「文章の基本構造」を意識すると、読み方が変わる
読解力は子どもだけでなく、大人も鍛え直すことができます。多摩大学名誉教授の樋口裕一の『「頭がいい」の正体は読解力』(幻冬舎)によれば、読解力はビジネスや人間関係など人生のあらゆる場面で必要とされる普遍的な能力です。
読解力は「語彙力」「文章力」「理解力」という3つの要素から成り立ち、文章を正しく理解し、自分の考えを整理して表現するための土台になります。

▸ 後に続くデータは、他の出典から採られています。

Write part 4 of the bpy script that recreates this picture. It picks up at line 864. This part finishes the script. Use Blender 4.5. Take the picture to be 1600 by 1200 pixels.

『「頭がいい」の正体は読解力』では「文章は問題提起→意見提示→展開→結論という基本構造で成り立つ」と説明されています。この流れを意識して読むだけで、ただ目で追う読み方から、意味をつかみ取る読み方へと変わります。
また、次のような訓練も効果的です。
・文章に何度も登場するキーワードを見抜き、その意味を正しく理解すること
・筆者の意図を推し量り、長い文章を「要はこういうことだ」と要約する力を身につけること
こうした訓練によって、知識が自分の中で再構築され、応用できる力へと変わっていきます。
メール・読書・会話は“曖昧な理解で終わらせない”
では、この読解力を日常の中でどのように鍛えることができるのでしょうか。
ニュース記事を読むときには「これは事実なのか、それとも記者の意見なのか?」と区別するだけで、情報の受け取り方が変わります。事実を押さえ、意見を理解しつつ自分の立場を考える練習になるのです。
仕事のメールを読むときには、「依頼内容は何か」「期限はいつか」だけでなく「相手が本当に求めていることは何か」を意識して読むと、的外れな対応を防げます。単なる情報処理ではなく、相手の意図を理解する訓練になります。
本を読むときには、読み終えたら「この章の問題提起は何か?」「著者の結論はどこにあるのか?」と自分に問いかけ、1〜2行で要約してみます。これを繰り返すと、理解の曖昧さが浮き彫りになり、読解力が鍛えられます。
文章だけでなく、人との会話でも同様です。相手の言葉をそのまま受け取るのではなく、「この人はなぜそう言ったのか」「どんな前提や意図があるのか」と考える習慣を持つと、表面的なやり取りを超えて理解が深まります。
こうした日常の場面で読解力のトレーニングを繰り返すことで、知識は誤解なく理解され、行動に直結する力へと変わっていくのです。